Une façon d’interpeller l’Etat dont, confie-t-il, il n’aime pas parler : « Je ne supporte pas l’Etat. On ne lui demande pas de donner de l’argent, mais d’assainir l’environnement, nous donner la sécurité, nos quitus, l’Internet, l’électricité. Ici, l’Etat ne fait pas l’effort pour assainir l’environnement. Il ne se bouge pas assez. L’Etat m’exaspère ». Il relève qu’un entrepreneur dans le domaine du E-commerce, par exemple, ne peut mettre sur son site le système de paiement en ligne : aucune banque au Mali n’est inscrite à PayPal. Il faut dire que la question du financement reste un caillou dans les chaussures des jeunes entrepreneurs.

M. Diagana est on ne peut plus clair : « Les banques, les porteurs de projets, les institutions sont tous des menteurs.

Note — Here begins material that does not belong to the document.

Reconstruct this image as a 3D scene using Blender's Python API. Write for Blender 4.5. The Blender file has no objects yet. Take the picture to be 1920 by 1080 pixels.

Ici, les banques sont commerciales, elles veulent gagner de l’argent, faire un retour sur investissement et demandent une trésorerie forte, une garantie. Il faut que les porteurs de projets arrêtent d’aller vers les banques. ». Mais il n’y a pas que ça. Il relève aussi que l’environnement des affaires est différent au Mali. « Tout se passe par le réseau : je connais un tel, qui connaît un tel, qui connaît un tel. », déplore-t-il. « Il faut qu’on dise la vérité aux jeunes. L’entrepreneur, c’est un comportement. La vérité est que c’est des nuits blanches, le stress, le doute. La différence entre les entrepreneurs, c’est la maîtrise du domaine. C’est un schéma long, difficile, qui demande énormément de soutien non seulement financier mais aussi moral », conclut M. Diagana.